◆ Your goal
Pick out each line containing the string "picture".

◆ Raw data
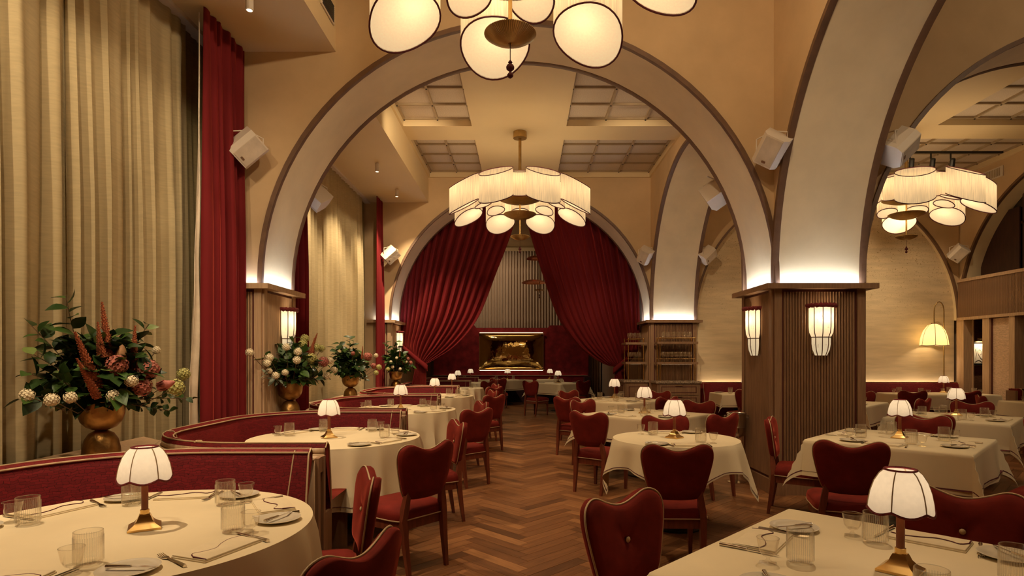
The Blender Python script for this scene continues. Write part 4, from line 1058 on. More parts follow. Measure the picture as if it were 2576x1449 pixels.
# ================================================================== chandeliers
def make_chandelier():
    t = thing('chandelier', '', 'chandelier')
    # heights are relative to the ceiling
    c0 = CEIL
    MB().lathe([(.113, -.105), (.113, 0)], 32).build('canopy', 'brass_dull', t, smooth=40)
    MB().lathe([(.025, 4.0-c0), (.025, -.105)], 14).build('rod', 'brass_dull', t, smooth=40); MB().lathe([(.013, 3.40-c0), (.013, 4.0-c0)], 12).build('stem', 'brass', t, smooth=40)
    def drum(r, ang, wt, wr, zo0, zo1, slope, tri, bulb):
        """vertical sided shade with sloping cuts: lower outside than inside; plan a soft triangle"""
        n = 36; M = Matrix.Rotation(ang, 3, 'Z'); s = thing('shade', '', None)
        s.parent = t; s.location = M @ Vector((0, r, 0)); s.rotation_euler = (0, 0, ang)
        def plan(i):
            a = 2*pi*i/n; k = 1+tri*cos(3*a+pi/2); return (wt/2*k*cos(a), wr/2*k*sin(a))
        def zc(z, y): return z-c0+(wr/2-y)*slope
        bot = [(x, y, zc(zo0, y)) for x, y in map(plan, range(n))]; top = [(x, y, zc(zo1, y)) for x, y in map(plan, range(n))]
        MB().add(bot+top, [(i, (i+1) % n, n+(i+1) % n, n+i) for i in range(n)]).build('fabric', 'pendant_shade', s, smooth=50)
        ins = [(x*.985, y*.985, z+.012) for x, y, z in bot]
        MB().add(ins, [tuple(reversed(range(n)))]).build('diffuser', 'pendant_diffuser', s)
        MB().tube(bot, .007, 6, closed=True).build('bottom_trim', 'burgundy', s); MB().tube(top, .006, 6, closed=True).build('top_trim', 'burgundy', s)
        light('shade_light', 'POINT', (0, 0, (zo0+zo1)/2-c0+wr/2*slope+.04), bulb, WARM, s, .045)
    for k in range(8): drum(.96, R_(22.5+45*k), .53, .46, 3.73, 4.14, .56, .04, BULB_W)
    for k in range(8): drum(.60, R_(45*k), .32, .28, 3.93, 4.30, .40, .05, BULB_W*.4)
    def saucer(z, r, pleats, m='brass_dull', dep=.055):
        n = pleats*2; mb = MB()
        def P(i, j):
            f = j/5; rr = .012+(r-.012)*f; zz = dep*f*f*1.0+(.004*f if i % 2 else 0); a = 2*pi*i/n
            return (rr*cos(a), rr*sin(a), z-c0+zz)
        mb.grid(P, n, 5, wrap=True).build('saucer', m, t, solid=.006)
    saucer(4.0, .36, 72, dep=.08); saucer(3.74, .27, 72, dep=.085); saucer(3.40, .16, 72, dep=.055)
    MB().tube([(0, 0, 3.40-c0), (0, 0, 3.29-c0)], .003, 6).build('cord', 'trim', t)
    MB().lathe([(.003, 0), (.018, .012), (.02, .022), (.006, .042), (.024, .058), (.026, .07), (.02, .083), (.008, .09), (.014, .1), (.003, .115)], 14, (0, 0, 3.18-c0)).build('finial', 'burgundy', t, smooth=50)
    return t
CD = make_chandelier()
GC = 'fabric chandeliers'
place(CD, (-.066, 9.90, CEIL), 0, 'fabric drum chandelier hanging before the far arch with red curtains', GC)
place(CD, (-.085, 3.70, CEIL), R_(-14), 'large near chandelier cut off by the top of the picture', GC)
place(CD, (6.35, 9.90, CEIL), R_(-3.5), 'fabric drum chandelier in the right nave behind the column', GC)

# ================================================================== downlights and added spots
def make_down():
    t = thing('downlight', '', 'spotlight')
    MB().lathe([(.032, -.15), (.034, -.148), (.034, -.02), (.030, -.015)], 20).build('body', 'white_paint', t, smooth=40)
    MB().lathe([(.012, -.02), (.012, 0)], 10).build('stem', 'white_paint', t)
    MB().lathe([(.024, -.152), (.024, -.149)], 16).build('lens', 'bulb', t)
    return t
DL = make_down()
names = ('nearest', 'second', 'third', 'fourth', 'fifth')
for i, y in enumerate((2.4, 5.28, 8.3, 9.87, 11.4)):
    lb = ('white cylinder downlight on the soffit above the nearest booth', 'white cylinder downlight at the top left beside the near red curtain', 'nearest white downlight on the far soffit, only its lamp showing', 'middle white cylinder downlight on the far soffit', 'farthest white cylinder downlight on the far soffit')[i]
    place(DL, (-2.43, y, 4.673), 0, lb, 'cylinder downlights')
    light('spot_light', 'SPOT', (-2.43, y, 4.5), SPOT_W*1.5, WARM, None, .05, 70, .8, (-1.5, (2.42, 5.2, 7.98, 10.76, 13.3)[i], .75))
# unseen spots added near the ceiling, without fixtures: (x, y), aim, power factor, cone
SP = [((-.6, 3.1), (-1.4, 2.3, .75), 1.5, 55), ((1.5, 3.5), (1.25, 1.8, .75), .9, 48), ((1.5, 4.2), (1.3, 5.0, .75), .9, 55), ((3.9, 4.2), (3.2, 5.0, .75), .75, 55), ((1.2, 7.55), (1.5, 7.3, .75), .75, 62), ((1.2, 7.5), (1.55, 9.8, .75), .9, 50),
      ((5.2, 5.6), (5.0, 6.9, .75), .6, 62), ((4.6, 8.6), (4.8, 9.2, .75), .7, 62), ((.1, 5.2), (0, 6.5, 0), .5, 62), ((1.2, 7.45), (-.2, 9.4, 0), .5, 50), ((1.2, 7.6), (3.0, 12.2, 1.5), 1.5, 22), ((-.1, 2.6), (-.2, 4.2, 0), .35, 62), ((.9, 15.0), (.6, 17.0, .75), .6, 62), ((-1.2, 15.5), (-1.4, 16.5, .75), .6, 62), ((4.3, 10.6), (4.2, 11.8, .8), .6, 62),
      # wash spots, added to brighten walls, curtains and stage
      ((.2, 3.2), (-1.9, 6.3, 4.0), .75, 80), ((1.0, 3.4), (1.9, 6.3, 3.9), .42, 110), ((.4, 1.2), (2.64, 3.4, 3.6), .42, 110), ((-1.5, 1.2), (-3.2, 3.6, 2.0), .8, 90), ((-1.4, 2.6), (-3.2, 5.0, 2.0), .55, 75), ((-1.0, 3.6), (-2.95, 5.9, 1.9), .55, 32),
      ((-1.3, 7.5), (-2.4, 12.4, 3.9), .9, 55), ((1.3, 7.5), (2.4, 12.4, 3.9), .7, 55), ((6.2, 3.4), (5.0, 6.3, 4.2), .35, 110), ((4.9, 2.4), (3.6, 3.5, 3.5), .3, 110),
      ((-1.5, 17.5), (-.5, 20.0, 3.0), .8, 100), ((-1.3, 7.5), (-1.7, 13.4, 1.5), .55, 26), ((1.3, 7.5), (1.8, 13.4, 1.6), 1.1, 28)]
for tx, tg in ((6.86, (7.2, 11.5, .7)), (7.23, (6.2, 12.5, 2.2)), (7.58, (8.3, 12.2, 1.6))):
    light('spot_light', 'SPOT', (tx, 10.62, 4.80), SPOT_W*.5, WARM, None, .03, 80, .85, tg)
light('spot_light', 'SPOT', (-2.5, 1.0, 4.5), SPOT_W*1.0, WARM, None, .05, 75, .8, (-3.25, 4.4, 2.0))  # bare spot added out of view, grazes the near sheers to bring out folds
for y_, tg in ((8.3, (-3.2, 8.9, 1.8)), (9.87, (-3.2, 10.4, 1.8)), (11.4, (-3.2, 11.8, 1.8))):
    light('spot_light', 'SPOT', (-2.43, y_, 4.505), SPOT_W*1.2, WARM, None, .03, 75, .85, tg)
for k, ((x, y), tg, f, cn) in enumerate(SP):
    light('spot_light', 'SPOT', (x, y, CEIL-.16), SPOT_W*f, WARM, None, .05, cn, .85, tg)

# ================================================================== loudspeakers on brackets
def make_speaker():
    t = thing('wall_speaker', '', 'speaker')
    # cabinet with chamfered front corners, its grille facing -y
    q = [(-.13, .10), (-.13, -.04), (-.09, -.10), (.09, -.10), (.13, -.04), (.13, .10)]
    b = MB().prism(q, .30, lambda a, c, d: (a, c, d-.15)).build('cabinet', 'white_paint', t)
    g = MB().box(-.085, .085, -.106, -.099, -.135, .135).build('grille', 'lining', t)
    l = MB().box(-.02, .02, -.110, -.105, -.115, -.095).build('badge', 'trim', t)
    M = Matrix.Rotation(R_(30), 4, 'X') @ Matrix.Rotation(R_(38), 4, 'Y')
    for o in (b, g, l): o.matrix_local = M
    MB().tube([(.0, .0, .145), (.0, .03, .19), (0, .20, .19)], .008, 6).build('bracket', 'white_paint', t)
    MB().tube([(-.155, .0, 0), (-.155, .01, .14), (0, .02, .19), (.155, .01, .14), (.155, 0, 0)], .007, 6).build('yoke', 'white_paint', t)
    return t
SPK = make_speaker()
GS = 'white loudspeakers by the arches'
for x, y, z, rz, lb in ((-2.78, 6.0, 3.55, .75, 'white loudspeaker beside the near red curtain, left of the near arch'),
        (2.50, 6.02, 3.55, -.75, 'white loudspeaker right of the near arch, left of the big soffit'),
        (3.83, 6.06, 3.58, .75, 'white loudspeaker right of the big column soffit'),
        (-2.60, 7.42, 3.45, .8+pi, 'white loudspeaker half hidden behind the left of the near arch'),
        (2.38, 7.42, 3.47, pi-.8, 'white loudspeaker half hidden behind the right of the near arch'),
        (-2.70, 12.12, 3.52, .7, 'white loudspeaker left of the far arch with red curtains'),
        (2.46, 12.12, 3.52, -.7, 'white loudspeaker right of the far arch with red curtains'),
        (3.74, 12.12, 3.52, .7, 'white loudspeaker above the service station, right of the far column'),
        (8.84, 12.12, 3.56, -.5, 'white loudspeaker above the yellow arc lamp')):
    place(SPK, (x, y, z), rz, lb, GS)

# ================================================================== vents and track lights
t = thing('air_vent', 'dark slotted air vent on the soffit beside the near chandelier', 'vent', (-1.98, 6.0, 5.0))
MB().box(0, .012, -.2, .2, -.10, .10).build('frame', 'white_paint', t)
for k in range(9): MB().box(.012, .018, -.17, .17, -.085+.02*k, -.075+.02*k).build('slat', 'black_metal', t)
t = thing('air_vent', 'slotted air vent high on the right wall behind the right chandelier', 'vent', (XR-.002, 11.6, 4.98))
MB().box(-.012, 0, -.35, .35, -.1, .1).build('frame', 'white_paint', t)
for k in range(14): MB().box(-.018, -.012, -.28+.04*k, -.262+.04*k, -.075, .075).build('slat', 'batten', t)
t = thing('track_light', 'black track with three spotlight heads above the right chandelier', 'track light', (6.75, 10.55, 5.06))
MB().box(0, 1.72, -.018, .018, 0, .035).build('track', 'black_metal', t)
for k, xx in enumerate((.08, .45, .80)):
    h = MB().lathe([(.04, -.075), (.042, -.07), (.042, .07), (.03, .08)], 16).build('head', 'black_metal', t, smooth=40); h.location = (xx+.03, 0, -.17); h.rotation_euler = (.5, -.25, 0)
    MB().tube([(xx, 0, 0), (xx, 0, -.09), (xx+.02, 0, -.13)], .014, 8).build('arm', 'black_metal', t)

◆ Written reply
The Blender Python script for this scene continues. Write part 4, from line 1058 on. More parts follow. Measure the picture as if it were 2576x1449 pixels.
place(CD, (-.085, 3.70, CEIL), R_(-14), 'large near chandelier cut off by the top of the picture', GC)